Jeine 12/01/2023Uma história sem heróis; apenas sobreviventes."A Guerra da Papoula" é uma das melhores obras que li nos últimos tempos. E um dos seus maiores diferenciais é que é um livro notadamente inteligente, com um background histórico e cultural impressionante e uma mitologia muito bem fundamentada. Tudo isso é muito rico nessa história, inspirada na China, nas guerras sino-japonesas e na segunda guerra mundial.
Como o próprio título diz, em "A Guerra da Papoula" há uma guerra acontecendo, consequência da outras que já ocorreram no passado, e R. F. Kuang soube amarrar bem esses fatos. Ela também torna as consequências da guerra muito palpáveis, colocando o leitor diante dos maiores horrores possíveis.

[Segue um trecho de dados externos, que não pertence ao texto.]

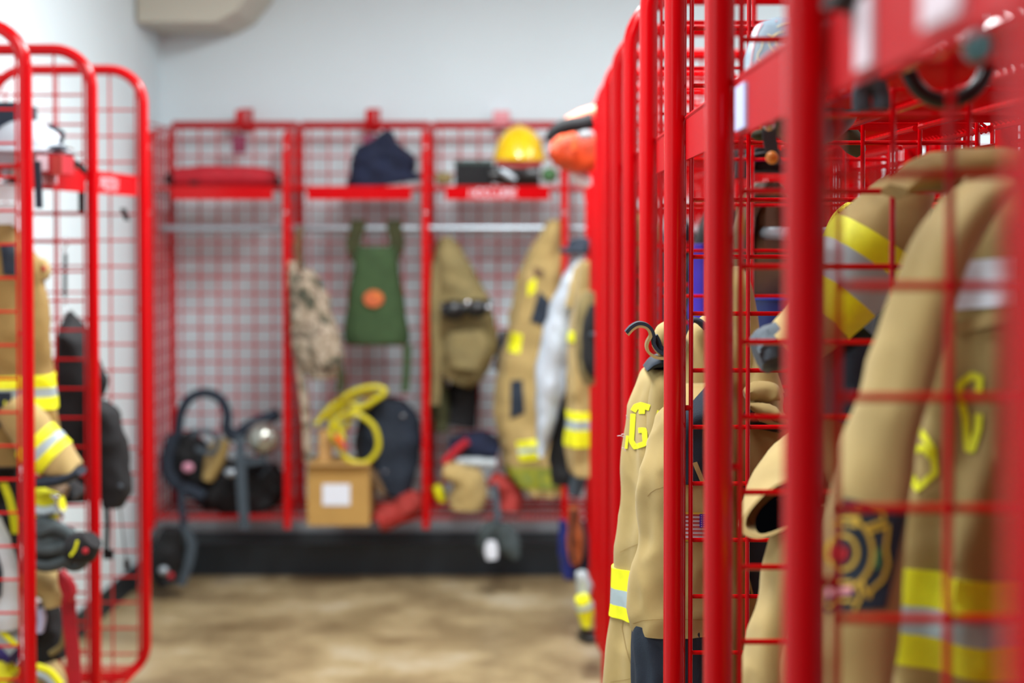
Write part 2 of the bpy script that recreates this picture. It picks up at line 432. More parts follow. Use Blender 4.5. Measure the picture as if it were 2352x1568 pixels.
def baymesh(s, W):
    key = (s, round(W, 3))
    if key in BAYS: return BAYS[key]
    y0, y1 = TR, W-TR; zs = 1.605
    rods = MB()
    k = int((W-.06)/.024)
    for i in range(k+1):
        y = .03+(W-.06)*i/k
        rods.tube([(s*.036, y, zs), (s*.034, y, zs+.010), (s*.05, y, zs+.012), (s*.47, y, zs+.012), (s*.485, y, zs)], .0028, 6)
    rails = MB()
    for x in (.15, .26, .37, .48): rails.tube([(s*x, y0, zs+.004), (s*x, y1, zs+.004)], .0048, 8)
    plate = MB().box((min(s*.030, s*.033), .02, 1.561), (max(s*.030, s*.033), W-.02, 1.620))
    plate.tube([(s*.033, .01, 1.622), (s*.033, W-.01, 1.622)], .0045, 8)
    rod = MB().tube([(s*.27, .004, 1.452), (s*.27, W-.004, 1.452)], .0125, 14)
    hooks = MB()
    for y in (.12, .30, .48):
        if y > W-.08: continue
        hooks.tube(spline([(s*.49, y, 1.44), (s*.46, y, 1.44), (s*.42, y, 1.40), (s*.40, y, 1.37), (s*.385, y, 1.385), (s*.38, y, 1.43)], 5), .0045, 8)
    bp = MB()
    for i in range(int(W/.0832)): bp.tube([(s*(LD-.006), .03+.0832*i, .03), (s*(LD-.006), .03+.0832*i, 1.95)], WR, 6)
    for z in ZH+[ZH[0]+.0832]: bp.tube([(s*(LD-.012), 0, z), (s*(LD-.012), W, z)], WR, 6)
    bot = MB()
    for i in range(k+1):
        y = .03+(W-.06)*i/k; bot.tube([(s*.03, y, .061), (s*.49, y, .061)], .0022, 6)
    for x in (.03, .26, .49): bot.tube([(s*x, y0, .055), (s*x, y1, .055)], .0048, 8)
    BAYS[key] = dict(shelf=rails.mesh('top_shelf', RED), rods=rods.mesh('shelf_rods', RED), plate=plate.mesh('name_plate', REDM), rod=rod.mesh('hanging_rod', DULL),
                     hooks=hooks.mesh('coat_hooks', RED), back=bp.mesh('back_panel', RED), bot=bot.mesh('bottom_shelf', RED))
    return BAYS[key]
def frame(root, s, single):
    m = meshes(s); f = obj('side_frame', m['fr'], root)
    if single:
        for i, x in enumerate(XV): obj('wire', m['vw2' if i in (0, 5) else 'vw'], f, (s*x, 0, 0))
        for z in ZH: obj('wire', m['hw'], f, (0, 0, z))
    else:
        g = obj('wire_mesh', m['grid'], f); g['kind'] = 'stuff'
    return f
def locker(x, y, W, s, label, single=False, group=None, shelves=True):
    r = obj('gear_locker', None, None, (x, y, ZL)); r['label'] = label; r['category'] = 'locker'
    if group: r['group'] = group
    frame(r, s, single); m = baymesh(s, W)
    if shelves:
        sh = obj('top_shelf', m['shelf'], r); q = obj('shelf_rods', m['rods'], sh); q['kind'] = 'stuff'
        pl = obj('name_plate', m['plate'], r)
    if x > XLF+.1: obj('hanging_rod', m['rod'], r)
    obj('coat_hooks', m['hooks'], r)
    b_ = obj('back_panel', m['back'], r); b_['kind'] = 'stuff'
    b2 = obj('bottom_shelf', m['bot'], r); b2['kind'] = 'stuff'
    feet(r, s)
    return r
def feet(r, s):
    if 'foot' not in CH: CH['foot'] = MB().lathe((0, 0, -ZL), [(.028, 0), (.028, .008), (.013, .012), (.012, ZL+.016)], 12).mesh('foot', BLKG)
    for xx in (.13, LD-.13): obj('foot', CH['foot'], r, (s*xx, 0, 0))
def endframe(x, y, s, label):
    r = obj('locker_end_frame', None, None, (x, y, ZL)); r['label'] = label; r['category'] = 'locker frame'
    frame(r, s, abs(s) == 1 and s < 0)
    feet(r, s)
XR = .181; XLF = -1.25
YR = [.645, 1.24, 1.838]+[.61*k for k in range(4, 12)]
RB = ['nearest red wire gear locker, its post blurred at the right edge', 'red wire gear locker holding the tan coat with the crest sleeve patch',
      'red wire gear locker with the silvery helmet shield on its shelf', 'red wire gear locker holding the tan coat with yellow letters and flag patch',
      'red wire gear locker just behind the lettered tan coat', 'red wire gear locker two posts behind the lettered tan coat',
      'red wire gear locker three posts behind the lettered tan coat', 'red wire gear locker next to last at the far end of the right row',
      'red wire gear locker with the orange pack on its shelf', 'last red wire gear locker at far end of right row, silver coat in it']
RGT = []
for k in range(10): RGT.append(locker(XR, YR[k], YR[k+1]-YR[k], 1, RB[k], single=k < 5))
endframe(XR, YR[10], 1, 'red tube frame closing the far end of the right locker row')
# row standing back to back behind it, mirrored
ORD = ['nearest', 'second', 'third', 'fourth', 'fifth', 'sixth', 'seventh', 'eighth', 'farthest']
for k in range(9):
    locker(XR+2*LD+.01, YR[k], YR[k+1]-YR[k], -1, 'red gear locker in the row behind the right row, %s from the front' % ORD[k], shelves=False)
endframe(XR+2*LD+.01, YR[9], -1, 'red tube frame ending the hidden row behind the right lockers')
# left row
XLF = -1.25; YLF = [4.125, 4.735, 5.345]
LB = ['red wire gear locker at the left edge, stuffed with gloves and coat', 'red wire gear locker on the left holding the black backpack']
LFT = [locker(XLF, YLF[k], .61, -1, LB[k], single=True) for k in range(2)]
endframe(XLF, YLF[2], -1, 'red tube frame with rounded corners closing the left locker row')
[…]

Eu geralmente tenho estômago forte para descrições de violência, e realmente não me afetei nesse sentido. A violência não me fez sentir aflição, náusea ou mal estar, mas me fez chorar feito um bebê. Tem uma cena específica, que uma das personagens narra os abusos que sofreu, e o que dói não é o ato de violência, é o que aquela violência fez com a alma dela. Pois o corpo se recupera, a alma nunca mais. E é por isso que eu não julgo a sede de vingança de personagens como Rin e Altan, nem as atrocidades que cometem em nome dessa vingança.
"Durante todo o tempo, a mente de Rin gritava a pergunta sem resposta: Por quê? [...] uma perversão naquela escala, um genocídio gratuito daquela magnitude, contra inocentes que não levantaram sequer um dedo para se defender [...] Era simplesmente o que acontecia quando um povo decidia que outro era insignificante."
Queria destacar, porém, que o livro não é perfeito. Ele tem um ritmo que em alguns momentos me incomodou. No começo ele é impecável e muito consistente, apesar da passagem acelerada do tempo. Logo, ele começa a acelerar demais, alguns eventos são muito repentinos, personagens aparecem e desaparecem sem aviso. Outro incômodo que eu tive foi em relação à fantasia/magia nessa história, da qual eu esperava uma presença mais forte. O número de personagens que praticam magia aqui é muito escasso, e a prática da magia em si pouco afeta o mundo tangível (com excessão de um único e questionável evento no final). Por isso, por um momento me perguntei se esse livro não funcionaria melhor como uma ficção histórica do que como uma ficção fantástica. Mas essas são escolhas narrativas, que acredito que possam ser discutidas sim, porém não desqualificam a obra em nada.
R. F. Kuang fez algo grandioso, com tudo o que ela nos faz pensar e sentir. A trajetória da Rin, que é nossa protagonista, é bastante impactante. E não só a dela, porque um dos melhores aspectos do livro são os personagens e suas nuances. Aqui não há heróis, há sobreviventes; e seus atos nem sempre serão heróicos, nem sempre serão bonitos. E por isso mesmo, que para mim, "A Guerra da Papoula" é um livro favoritado e muito recomendado. Mal posso esperar para ler as continuações.
"Eles estão vindo e vamos ficar aqui; no final, quem sobreviver vai ser o vencedor. A guerra não determina quem tem razão. Ela determina quem sobrevive."